* Set task *
In the listing that follows, count the lines holding the word "this" and report only that number.

* Data section *
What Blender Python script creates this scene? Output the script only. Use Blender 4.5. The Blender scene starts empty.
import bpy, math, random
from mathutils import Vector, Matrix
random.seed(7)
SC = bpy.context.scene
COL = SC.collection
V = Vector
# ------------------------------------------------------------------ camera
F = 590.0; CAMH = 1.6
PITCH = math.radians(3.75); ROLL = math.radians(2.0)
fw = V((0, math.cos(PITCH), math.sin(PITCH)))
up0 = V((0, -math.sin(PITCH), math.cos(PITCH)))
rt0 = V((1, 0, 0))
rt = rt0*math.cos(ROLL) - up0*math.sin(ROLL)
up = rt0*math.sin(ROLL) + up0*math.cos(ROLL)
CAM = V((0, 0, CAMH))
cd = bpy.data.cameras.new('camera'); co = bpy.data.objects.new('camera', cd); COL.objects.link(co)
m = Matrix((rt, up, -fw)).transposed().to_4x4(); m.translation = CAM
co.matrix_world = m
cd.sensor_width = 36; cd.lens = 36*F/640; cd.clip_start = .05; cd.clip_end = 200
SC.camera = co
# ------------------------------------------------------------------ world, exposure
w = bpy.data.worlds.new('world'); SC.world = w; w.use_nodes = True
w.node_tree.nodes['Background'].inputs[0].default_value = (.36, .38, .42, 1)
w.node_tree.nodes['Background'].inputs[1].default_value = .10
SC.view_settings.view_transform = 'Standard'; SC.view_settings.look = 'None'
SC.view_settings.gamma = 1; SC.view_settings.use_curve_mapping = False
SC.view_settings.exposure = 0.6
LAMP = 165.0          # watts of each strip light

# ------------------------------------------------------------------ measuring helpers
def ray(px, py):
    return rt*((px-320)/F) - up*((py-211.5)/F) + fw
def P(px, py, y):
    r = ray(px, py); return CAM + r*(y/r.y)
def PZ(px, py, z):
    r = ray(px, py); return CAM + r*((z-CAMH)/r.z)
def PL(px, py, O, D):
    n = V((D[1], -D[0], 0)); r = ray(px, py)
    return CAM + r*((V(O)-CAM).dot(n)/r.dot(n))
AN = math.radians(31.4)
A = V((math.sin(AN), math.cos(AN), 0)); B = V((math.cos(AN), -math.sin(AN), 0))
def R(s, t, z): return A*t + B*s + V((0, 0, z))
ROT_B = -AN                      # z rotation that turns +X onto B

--

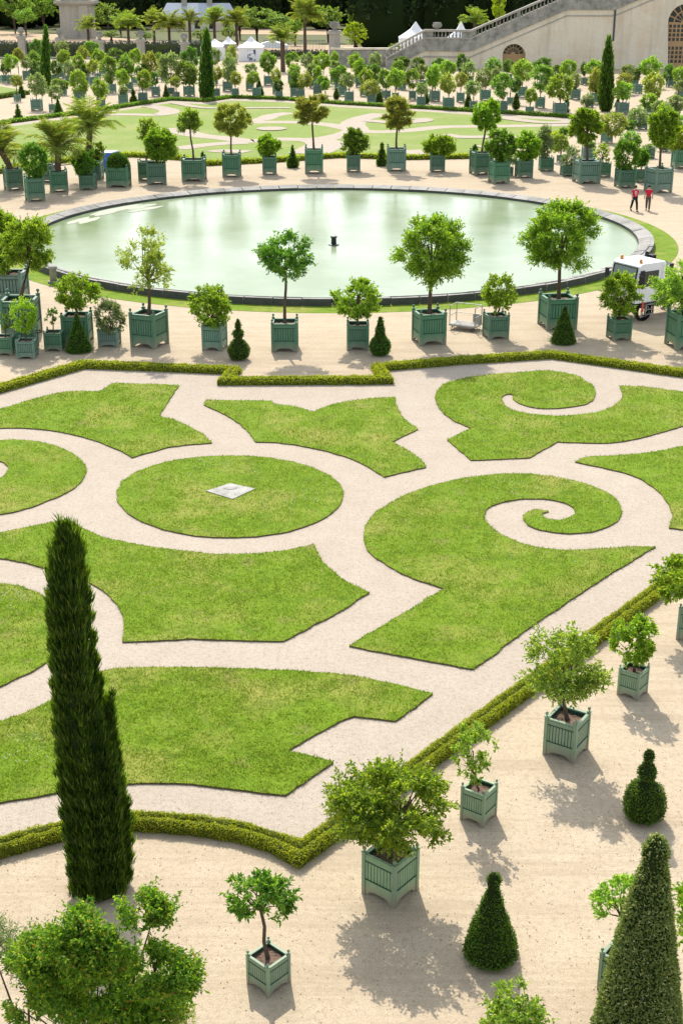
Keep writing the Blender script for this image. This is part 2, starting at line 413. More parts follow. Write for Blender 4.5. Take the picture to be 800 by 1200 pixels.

* In response *
2